Goal ▸
Reproduce, please, the span of lines beginning at the line with "What Blender Python" and ending at the line with "from mathutils import Vector, Matrix, Euler", inclusive, minus any pictures.

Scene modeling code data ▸
:::::
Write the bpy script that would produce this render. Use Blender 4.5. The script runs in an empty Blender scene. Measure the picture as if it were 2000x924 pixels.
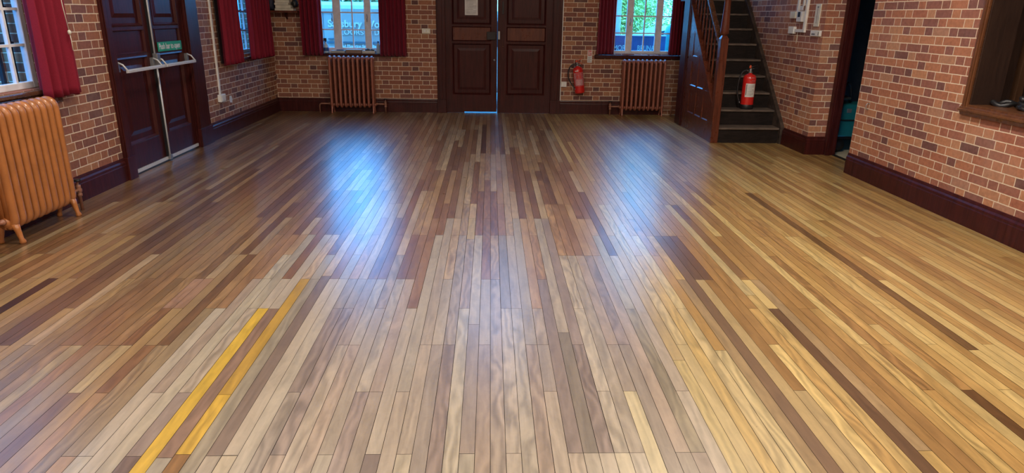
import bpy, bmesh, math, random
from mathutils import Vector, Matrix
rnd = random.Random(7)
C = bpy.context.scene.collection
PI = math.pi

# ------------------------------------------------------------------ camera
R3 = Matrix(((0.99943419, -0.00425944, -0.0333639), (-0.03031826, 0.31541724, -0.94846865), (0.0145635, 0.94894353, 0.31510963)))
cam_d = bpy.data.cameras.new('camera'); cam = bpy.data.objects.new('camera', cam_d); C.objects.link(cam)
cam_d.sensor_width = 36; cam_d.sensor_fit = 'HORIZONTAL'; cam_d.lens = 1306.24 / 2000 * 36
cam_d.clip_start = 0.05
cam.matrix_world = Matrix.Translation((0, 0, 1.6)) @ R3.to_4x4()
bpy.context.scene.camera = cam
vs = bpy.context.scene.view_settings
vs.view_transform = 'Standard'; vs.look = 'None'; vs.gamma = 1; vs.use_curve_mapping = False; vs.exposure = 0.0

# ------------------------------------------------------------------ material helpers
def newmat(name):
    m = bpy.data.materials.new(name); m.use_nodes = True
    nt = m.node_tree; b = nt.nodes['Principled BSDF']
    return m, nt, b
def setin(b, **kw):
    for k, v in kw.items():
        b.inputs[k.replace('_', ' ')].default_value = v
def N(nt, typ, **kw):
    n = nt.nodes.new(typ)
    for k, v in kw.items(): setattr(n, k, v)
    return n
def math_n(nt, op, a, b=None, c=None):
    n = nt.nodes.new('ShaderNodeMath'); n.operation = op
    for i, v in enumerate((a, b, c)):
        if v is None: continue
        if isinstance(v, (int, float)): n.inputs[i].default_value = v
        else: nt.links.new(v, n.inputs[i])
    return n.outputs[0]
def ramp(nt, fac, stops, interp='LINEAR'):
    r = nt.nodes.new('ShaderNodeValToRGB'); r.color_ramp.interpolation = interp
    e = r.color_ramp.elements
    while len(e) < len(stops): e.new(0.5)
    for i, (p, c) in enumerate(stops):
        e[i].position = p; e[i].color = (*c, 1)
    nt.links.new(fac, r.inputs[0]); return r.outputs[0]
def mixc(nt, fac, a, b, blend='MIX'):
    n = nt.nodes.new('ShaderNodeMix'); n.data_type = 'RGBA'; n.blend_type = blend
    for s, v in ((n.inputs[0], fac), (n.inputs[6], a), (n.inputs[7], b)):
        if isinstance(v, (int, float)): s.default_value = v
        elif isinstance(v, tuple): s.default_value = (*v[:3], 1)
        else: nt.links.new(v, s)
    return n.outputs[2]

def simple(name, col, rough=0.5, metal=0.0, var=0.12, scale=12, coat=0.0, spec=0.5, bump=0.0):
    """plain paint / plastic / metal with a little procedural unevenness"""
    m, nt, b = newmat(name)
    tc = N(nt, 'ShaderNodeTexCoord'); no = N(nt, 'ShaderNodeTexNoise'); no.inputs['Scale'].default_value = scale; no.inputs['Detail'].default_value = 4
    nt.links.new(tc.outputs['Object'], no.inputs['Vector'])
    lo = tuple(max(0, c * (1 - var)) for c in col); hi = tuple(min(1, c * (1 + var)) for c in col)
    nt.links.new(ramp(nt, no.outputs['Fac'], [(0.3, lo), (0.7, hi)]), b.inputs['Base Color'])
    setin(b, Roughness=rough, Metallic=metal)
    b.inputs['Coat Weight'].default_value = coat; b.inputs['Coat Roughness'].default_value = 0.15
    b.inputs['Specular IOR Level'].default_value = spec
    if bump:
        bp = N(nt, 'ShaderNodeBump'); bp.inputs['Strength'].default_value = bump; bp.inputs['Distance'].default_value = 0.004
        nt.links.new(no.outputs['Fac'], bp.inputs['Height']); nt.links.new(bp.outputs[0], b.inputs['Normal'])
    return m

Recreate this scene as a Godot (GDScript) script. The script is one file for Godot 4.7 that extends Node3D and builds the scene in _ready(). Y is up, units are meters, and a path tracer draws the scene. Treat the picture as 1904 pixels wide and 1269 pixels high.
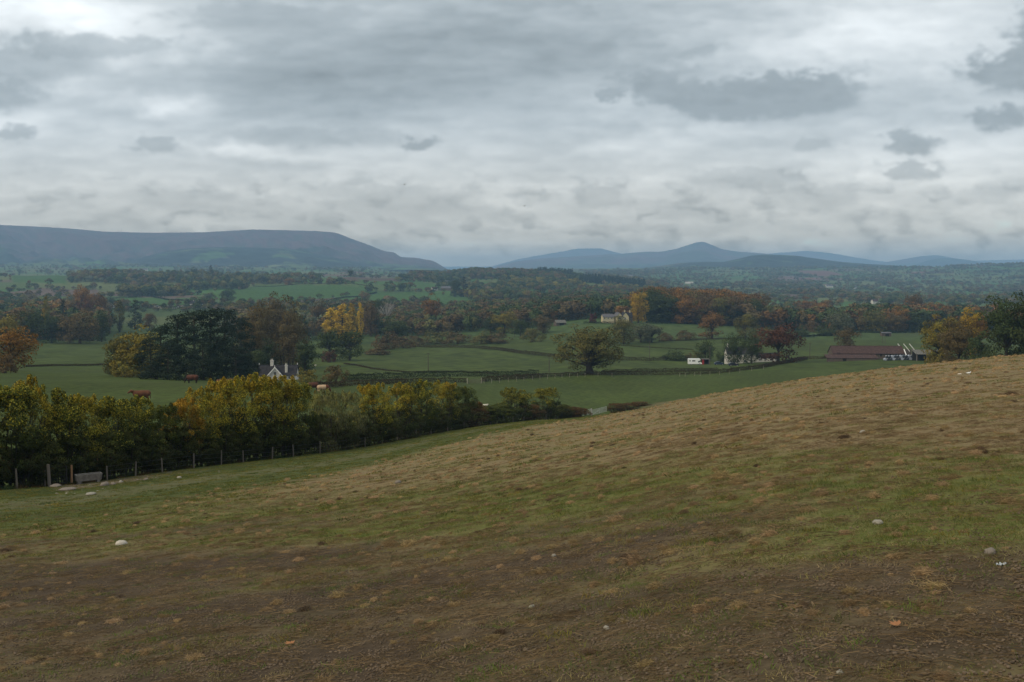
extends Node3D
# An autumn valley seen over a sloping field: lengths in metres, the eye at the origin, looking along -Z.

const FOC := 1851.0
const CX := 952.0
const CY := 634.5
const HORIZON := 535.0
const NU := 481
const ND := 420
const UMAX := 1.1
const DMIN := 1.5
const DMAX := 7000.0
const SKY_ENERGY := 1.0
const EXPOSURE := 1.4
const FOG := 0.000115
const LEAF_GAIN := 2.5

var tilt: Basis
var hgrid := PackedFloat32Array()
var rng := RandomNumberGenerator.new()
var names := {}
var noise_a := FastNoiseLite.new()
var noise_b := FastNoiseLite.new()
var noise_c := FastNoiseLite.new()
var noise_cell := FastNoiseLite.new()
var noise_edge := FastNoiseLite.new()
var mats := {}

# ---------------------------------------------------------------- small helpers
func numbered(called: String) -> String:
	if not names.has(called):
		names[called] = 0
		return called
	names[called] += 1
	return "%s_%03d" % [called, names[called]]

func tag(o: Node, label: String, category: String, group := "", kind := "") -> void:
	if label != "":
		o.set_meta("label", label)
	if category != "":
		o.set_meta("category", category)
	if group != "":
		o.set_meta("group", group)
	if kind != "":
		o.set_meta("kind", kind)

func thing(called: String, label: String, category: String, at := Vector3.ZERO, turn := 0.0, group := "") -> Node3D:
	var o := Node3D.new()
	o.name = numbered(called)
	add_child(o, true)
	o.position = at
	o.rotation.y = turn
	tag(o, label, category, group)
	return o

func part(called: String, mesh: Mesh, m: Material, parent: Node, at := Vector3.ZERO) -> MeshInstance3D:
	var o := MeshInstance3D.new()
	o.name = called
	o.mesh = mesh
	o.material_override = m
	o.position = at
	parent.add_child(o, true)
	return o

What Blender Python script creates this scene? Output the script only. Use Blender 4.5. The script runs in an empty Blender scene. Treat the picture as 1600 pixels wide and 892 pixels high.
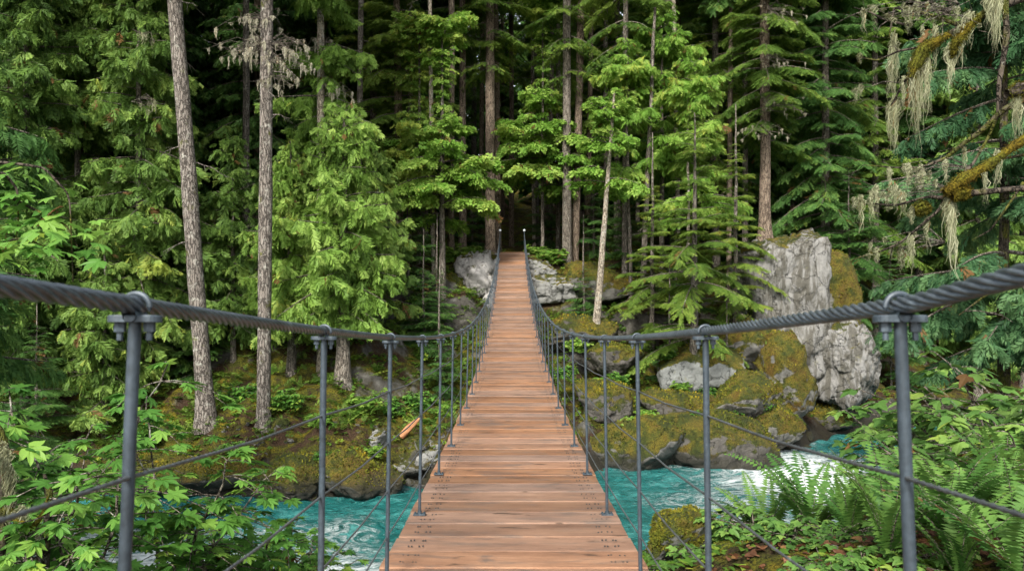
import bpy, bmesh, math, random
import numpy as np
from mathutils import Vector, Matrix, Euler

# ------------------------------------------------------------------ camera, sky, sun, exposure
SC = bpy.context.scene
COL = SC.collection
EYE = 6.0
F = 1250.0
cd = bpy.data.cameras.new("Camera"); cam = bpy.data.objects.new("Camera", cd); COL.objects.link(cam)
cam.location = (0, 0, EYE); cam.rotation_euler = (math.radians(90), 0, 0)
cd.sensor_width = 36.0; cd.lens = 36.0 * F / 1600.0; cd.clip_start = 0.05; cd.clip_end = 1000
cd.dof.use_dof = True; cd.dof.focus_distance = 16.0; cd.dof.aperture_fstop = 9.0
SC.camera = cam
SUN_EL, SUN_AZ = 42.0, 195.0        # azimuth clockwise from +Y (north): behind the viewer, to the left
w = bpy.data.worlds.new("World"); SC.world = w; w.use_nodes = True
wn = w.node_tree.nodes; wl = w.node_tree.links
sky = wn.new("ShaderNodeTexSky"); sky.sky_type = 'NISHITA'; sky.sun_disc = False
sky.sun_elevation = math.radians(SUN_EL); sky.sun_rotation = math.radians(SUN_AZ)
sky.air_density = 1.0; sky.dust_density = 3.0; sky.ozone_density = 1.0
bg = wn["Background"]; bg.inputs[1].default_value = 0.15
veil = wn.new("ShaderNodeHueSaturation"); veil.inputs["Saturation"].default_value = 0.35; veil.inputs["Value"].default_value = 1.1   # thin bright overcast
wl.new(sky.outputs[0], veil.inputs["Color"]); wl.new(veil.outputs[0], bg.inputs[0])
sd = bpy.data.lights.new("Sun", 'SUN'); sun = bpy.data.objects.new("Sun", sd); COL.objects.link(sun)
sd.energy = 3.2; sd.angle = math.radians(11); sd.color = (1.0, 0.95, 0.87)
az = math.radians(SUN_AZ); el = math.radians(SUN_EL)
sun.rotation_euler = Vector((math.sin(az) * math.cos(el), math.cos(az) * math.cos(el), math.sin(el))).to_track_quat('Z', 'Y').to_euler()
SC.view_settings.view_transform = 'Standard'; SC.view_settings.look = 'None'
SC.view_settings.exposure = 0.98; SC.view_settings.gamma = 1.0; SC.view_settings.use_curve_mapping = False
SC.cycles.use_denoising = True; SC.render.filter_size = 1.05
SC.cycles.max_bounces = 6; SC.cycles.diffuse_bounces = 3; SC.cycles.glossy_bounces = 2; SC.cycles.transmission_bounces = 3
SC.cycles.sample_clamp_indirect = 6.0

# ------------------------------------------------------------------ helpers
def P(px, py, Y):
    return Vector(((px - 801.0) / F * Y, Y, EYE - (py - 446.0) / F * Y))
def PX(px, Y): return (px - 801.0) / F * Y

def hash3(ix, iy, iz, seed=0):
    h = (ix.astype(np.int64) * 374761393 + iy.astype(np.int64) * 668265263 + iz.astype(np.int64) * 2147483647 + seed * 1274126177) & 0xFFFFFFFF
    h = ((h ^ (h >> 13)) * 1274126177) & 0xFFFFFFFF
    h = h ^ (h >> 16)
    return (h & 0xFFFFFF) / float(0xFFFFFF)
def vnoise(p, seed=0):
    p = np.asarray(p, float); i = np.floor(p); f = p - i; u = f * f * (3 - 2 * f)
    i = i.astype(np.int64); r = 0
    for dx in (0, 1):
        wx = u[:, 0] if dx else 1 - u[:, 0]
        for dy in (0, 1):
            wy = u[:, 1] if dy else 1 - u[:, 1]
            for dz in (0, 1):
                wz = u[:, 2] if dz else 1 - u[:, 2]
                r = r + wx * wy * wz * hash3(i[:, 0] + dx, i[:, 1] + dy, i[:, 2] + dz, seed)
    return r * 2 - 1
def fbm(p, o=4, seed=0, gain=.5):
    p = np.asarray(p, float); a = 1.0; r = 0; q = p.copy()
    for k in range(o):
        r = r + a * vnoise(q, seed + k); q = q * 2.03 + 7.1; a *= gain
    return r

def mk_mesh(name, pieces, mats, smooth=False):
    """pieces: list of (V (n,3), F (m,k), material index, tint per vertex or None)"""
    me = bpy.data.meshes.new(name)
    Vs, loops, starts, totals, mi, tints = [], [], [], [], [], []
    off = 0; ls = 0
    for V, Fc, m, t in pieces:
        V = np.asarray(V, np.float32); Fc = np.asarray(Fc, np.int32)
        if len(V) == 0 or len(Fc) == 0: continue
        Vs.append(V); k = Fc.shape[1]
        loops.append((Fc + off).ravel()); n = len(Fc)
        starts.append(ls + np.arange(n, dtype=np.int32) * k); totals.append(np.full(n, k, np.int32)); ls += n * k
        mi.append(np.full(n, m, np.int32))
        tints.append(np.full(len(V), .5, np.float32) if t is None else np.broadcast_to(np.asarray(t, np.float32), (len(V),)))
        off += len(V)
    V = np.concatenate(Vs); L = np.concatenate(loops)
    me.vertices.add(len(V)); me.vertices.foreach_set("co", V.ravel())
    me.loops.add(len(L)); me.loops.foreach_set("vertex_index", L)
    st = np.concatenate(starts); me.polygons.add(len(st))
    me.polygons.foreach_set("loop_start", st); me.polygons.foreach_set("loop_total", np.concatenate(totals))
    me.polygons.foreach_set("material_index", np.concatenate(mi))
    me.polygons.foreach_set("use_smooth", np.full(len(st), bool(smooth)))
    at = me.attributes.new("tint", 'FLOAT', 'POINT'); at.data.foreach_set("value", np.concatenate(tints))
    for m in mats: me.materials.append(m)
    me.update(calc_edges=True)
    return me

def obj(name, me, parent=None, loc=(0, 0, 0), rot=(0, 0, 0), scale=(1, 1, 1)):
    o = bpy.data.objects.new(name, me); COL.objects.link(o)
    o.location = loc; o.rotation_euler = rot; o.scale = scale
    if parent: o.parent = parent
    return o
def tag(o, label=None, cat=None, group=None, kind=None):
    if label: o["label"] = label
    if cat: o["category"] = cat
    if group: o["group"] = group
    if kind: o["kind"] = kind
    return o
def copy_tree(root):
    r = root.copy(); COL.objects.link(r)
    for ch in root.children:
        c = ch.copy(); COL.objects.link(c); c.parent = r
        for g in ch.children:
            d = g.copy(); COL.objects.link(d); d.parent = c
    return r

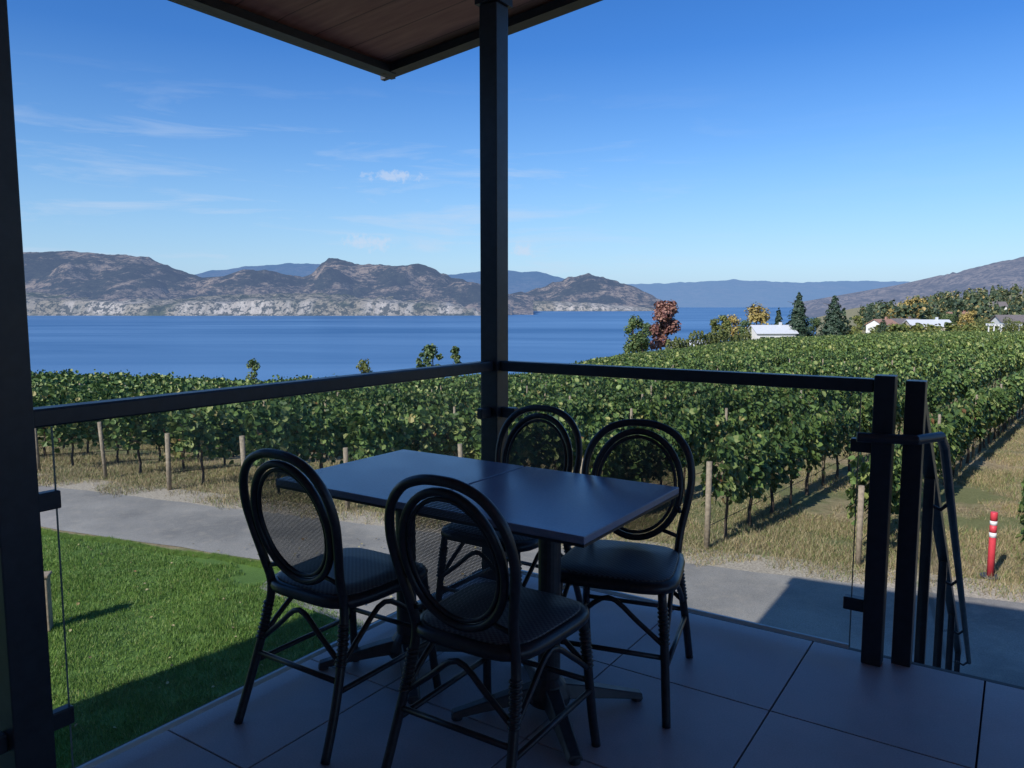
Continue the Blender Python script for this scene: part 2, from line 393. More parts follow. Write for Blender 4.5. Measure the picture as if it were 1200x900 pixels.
:::::
Exercise solution ▸
What Blender Python script creates this scene? Output the script only. Use Blender 4.5. The script runs in an empty Blender scene. Treat the picture as 1600 pixels wide and 892 pixels high.
import bpy, bmesh, math, random
import numpy as np
from mathutils import Vector, Matrix, Euler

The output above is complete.